Despite this fact, we keep hearing the same message — parents want choices. Many in the audience at the public hearing wore matching T-shirts highlighting that point: “More Choice for Morgan Hill.” One speaker addressed the board and said that since we live in a capitalist country, we should appreciate that competition is good and that it creates better quality and delivery of services. Others used terms like “cutting edge” or “innovative” to describe the proposed educational programs.

These talking points are based on a business model for education that is deeply flawed and has been proven false.

I’ll give a simple analogy. What would happen if two new coffee houses were to open in Morgan Hill? What if the owners of the existing stores had to pay for the facilities for the two new stores? (An authorizing school district has to supply the facilities for a charter school.) What if the inventory costs of the new stores were subsidized by outside resources? (There is government and corporate grant money to start charters).
The two new stores would open their doors and sell coffee at an “innovative” price and instantly be successful, since their facilities and supplies are taken care of. The existing stores would lose customers and revenue. As a result, the existing stores would need to cut back on their hours or raise the cost of their coffee (schools would have to cut back on existing programs and lay off employees — public funds follow the students).

What happens to charters when the start-up grant money is all spent?

The addition of the two new coffee stores saturated the market. In order to grow or remain profitable, the two new coffee houses would have to seek out new markets, so they might expand to other regions or communities in order to get new start-up money.

In Navigator Prep’s case, they are attempting to expand from Gilroy to Hollister to Morgan Hill and Salinas. In the process, there is less local control, little accountability and even less transparency, as was pointed out by MHUSD staff on their recommendation to deny both petitions.

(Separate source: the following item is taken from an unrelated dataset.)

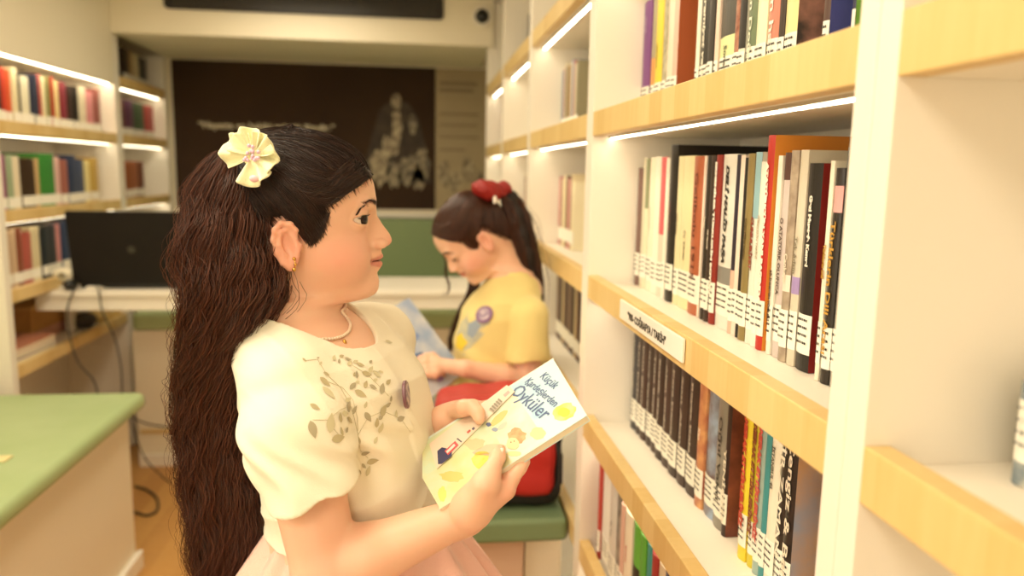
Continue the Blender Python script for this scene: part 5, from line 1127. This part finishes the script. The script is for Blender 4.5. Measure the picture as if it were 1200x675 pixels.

In a recent Huffington Post column by Peter Greene titled “Free market forces will not save US education – they will destroy it,” he states: “In a free market system, the school does not exist to serve the student, but the student exists to serve the interests of the school by bringing in money and by generating the kinds of numbers that make good marketing (so that the school can bring in more money). And that means that students who do not serve the interests of the free-market school must be dumped, tossed out, discarded.”

As the MHUSD staff confirmed with the enrollment trends at both Navigator and Voices, these charters do not serve all students.

In business, liabilities are quickly purged, decisions are dictated by the bottom line, and returns on investments are carefully calculated. Public education is not a consumer choice. It’s a social obligation to serve all students. Public education is not a consumer choice. It is a social obligation for the common good and benefit of all students and families.

When we privatize the profits and socialize the losses, who wins and who loses in the battle for educating our nation’s children? Education is too important to put into the hands of for-profit privateers.

Morgan Hill resident Mario Banuelos wrote this Community Voices column for Morgan Hill Life.